Friday, March 7, 2008

No, ICANN

This is disturbing and stupid:
Steven Marshall, the owner of T&M and affiliated websites such as www.cuba-hemingway.com, www.cuba-oldhavana.com, and www.cubanculture.com, is a British travel agent with an interest in Cuban culture who sells tours to Cuba to European tourists. Unfortunately for Mr. Marshall, the American government has little sympathy for those who don't share its hardline views of the Caribbean nation. Imagine his surprise when he woke up one day and rubbed his eyes clear - unbeknown to him, his company had been blacklisted by the American government, and his hosting company Enom had shut down all his websites.

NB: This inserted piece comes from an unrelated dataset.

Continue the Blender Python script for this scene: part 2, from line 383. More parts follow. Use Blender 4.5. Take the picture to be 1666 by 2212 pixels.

The American government's obsession with all things Castro has led to some of the most restrictive trade sanctions in the world. Since 1963, the Office of Foreign Asset Control (OFAC) - an arm of the Treasury Department that enforces asset forfeiture decrees against international drug king pins, terrorists and assorted political undesirables - has robustly asserted its authority to seize assets of Americans or American companies that in any way, shape or form provide hard currency to the Castro regime.

But as the New York Times reported yesterday, the Treasury Department is taking an even more expansive view of its jurisdiction over the Cuban embargo, if the T&M case is indicative of things to come.

The case also threatens to renew lingering concerns in the internet community over continued American dominance of the internet. Marshall is a British citizen living in Spain. He sells tours to tourists in Europe, which imposes no restrictions on travel to Cuba. His servers were located in the Caribbean.

His only proven ties to the United States were domain registrations through ICANN-approved registrar Enom and his use of the .com top level domain, whose registry is, for all intents and purposes, owned by Verisign, an American company with close ties to the American government. The move by OFAC has troubled American experts on internet law. Should registration through an American registrar or registry really justify American jurisdiction and the forfeiture of websites which are not even hosted on American shores?
It would behoove the nitwits at OFAC to remember two important points:
  1. The rest of the world is uneasy, to say the least, with having the assignment of domain names and IP addresses administered by the ICANN, the Internet Corporation for Assigned Names and Numbers, which is a US corporation.


  2. There's widespread agreement that UN administration of the internet will be a catastrophe.
Given the fracas in Tunisia a couple of years back, this sort of press is exactly what can drive internet administration away from a pragmatic, non-profit company and into the hands of a bunch of politically hamstrung international bureaucrats.